La doglianza è infondata come dal giudice dei gravame ampiamente e condivisibilmente esposto in sentenza, risultando il ricorso in appello dell’Ufficio, benchè contenente anche riferimenti a questioni già risolte dalla C.T.P. favorevolmente all’appellante, sufficientemente specifico ai fini dell’individuazione dei limiti della devoluzione e delle ragioni per le quali si invocava la riforma della sentenza di primo grado.

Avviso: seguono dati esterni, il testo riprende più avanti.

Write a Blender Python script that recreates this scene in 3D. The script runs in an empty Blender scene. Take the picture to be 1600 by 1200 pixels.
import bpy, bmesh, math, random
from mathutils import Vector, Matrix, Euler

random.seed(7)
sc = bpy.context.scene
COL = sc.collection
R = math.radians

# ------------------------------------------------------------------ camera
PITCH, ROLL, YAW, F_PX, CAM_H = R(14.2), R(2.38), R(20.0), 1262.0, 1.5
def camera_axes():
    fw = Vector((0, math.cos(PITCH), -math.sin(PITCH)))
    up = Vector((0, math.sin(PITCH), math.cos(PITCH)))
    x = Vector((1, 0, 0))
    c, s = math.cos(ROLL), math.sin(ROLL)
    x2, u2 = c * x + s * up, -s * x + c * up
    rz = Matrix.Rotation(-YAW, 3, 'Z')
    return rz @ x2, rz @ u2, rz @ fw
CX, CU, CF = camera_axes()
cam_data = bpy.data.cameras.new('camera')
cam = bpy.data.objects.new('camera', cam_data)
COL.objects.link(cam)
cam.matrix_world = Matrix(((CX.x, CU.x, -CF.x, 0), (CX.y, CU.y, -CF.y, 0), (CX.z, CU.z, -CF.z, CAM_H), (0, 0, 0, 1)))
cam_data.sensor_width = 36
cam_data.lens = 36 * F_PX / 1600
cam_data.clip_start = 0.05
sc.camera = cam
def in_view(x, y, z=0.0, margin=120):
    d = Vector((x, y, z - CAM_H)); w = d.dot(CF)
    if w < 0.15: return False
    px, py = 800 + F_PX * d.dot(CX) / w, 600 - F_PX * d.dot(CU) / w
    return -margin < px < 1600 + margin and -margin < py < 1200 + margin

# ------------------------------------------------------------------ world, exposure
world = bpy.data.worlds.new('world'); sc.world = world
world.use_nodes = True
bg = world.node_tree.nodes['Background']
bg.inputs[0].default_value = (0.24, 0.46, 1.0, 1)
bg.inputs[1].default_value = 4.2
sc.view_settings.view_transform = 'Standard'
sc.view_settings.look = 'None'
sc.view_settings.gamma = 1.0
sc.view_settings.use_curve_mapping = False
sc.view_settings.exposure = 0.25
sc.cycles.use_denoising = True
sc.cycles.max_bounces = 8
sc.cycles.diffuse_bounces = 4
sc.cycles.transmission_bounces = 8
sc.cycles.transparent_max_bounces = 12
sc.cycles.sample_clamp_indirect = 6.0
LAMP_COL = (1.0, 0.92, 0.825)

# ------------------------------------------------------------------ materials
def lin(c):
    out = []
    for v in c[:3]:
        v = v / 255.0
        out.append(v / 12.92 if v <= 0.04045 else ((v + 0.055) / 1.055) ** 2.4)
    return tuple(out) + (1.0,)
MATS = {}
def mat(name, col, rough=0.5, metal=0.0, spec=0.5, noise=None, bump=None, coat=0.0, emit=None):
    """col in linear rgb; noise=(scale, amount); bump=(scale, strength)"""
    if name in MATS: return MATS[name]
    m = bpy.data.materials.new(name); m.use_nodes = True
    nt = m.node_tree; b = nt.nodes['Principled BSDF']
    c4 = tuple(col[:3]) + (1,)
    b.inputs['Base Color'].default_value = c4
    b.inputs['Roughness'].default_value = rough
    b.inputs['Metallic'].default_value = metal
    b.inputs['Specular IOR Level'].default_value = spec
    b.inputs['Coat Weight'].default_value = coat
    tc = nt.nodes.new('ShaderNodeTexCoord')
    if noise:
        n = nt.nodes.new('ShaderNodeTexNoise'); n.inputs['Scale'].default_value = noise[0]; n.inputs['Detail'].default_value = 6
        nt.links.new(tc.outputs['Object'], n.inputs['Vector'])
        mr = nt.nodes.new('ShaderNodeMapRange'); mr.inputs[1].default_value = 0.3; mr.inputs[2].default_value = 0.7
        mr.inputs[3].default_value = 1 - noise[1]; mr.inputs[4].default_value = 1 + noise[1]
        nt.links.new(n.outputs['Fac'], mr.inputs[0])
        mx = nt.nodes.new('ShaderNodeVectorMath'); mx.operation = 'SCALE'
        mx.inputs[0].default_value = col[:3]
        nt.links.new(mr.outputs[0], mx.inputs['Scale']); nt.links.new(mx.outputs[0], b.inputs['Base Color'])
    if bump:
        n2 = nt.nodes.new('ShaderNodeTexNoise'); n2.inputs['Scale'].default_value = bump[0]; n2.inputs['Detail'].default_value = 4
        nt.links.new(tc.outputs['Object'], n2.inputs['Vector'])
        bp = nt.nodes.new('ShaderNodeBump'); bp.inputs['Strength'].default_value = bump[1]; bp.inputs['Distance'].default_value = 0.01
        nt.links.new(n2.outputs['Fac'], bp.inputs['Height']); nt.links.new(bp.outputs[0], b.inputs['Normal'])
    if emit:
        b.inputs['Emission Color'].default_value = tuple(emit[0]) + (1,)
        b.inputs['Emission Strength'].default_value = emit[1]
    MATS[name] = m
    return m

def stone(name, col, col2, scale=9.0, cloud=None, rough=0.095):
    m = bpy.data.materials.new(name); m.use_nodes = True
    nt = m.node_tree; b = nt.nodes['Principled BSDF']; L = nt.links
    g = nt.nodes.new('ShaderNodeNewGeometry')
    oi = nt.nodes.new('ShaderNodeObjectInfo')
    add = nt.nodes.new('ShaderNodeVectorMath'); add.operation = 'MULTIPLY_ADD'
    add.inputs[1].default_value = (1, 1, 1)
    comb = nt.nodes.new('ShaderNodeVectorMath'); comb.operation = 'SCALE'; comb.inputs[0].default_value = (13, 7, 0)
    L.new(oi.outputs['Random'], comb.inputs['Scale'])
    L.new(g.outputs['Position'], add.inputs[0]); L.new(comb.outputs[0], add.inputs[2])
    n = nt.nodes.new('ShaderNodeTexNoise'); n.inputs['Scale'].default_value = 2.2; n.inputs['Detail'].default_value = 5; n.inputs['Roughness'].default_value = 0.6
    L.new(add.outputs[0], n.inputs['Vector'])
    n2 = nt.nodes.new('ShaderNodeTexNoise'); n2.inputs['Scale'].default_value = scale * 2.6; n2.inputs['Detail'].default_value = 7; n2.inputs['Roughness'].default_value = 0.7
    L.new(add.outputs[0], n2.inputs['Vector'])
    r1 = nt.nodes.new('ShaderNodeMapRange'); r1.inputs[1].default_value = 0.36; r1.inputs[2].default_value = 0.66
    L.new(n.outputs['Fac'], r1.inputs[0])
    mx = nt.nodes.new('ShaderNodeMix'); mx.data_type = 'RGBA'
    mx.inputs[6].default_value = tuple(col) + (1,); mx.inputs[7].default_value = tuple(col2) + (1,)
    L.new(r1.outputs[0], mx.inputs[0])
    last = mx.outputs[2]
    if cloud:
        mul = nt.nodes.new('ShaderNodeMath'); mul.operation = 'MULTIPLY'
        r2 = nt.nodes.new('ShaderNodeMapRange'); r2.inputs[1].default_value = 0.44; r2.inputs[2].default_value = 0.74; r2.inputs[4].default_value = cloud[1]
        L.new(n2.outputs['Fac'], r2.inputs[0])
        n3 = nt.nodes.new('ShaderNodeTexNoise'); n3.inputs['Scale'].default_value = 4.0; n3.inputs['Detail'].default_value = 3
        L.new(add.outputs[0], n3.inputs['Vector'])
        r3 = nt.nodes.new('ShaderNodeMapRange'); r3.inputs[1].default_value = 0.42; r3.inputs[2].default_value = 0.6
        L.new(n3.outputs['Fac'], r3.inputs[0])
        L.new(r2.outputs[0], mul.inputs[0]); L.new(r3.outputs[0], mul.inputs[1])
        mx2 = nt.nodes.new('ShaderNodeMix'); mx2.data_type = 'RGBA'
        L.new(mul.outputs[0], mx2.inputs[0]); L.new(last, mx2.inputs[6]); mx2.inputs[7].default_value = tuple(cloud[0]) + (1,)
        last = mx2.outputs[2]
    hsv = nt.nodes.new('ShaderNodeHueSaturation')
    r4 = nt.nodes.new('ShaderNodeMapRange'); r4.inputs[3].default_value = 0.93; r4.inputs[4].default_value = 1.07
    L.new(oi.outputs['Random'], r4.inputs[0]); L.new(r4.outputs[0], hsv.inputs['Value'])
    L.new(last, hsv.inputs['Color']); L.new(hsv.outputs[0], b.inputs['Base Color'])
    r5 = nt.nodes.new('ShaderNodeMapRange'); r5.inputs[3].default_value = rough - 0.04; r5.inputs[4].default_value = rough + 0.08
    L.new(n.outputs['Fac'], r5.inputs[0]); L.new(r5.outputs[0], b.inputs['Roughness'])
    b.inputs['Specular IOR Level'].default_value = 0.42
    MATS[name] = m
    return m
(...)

Con gli altri tre motivi la ricorrente in via incidentale ha invece riproposto questioni che aveva posto con il suo iniziale ricorso, e successivamente ribadito in sede di costituzione in appello, lamentando in particolare:

a) La nullità dell’accertamento per violazione del D.P.R. n. 600 del 1973, art. 42;

b) La nullità dell’irrogazione della sanzione, ai sensi del D.Lgs. n. 472 del 1997, art. 16;

c) La nullità accertamento per violazione D.Lgs. n. 546 del 1992, art. 7, per essere l’atto impositivo, in conseguenza dell’integrale rinvio al p.v.c. motivato sulla base di prove testimoniali non ammissibili nel processo tributario.

Tali difese risultano tutte inammissibili in questa sede investendo questioni che, non affrontate e risolte dalla C.T.R. perchè ritenute assorbite dalla infondatezza nel merito dell’accertamento, potranno essere a quel giudice nuovamente riproposte in sede di rinvio (v.

Cass. 26.4.2010, n. 9907; 10.12.2009, n. 25821; 15.2.2008, n. 3796).

4 . Conclusivamente il solo ricorso principale deve dunque trovare accoglimento, con conseguente cassazione della sentenza impugnata e rinvio della controversia, anche per la regolamentazione delle spese del giudizio di legittimità, ad altra sezione della C.T.R. della Puglia.

PQM

La Corte riunisce i ricorsi. Dichiara inammissibile il ricorso del Ministero e compensa le spese tra Ministero e società intimata.

Accoglie il ricorso dell’Agenzia, rigetta il ricorso incidentale della contribuente, cassa la sentenza impugnata e rinvia, anche per le spese del giudizio di legittimità, ad altra sezione della C.T.R. della Puglia.

Così deciso in Roma, nella Camera di consiglio, il 31 marzo 2011.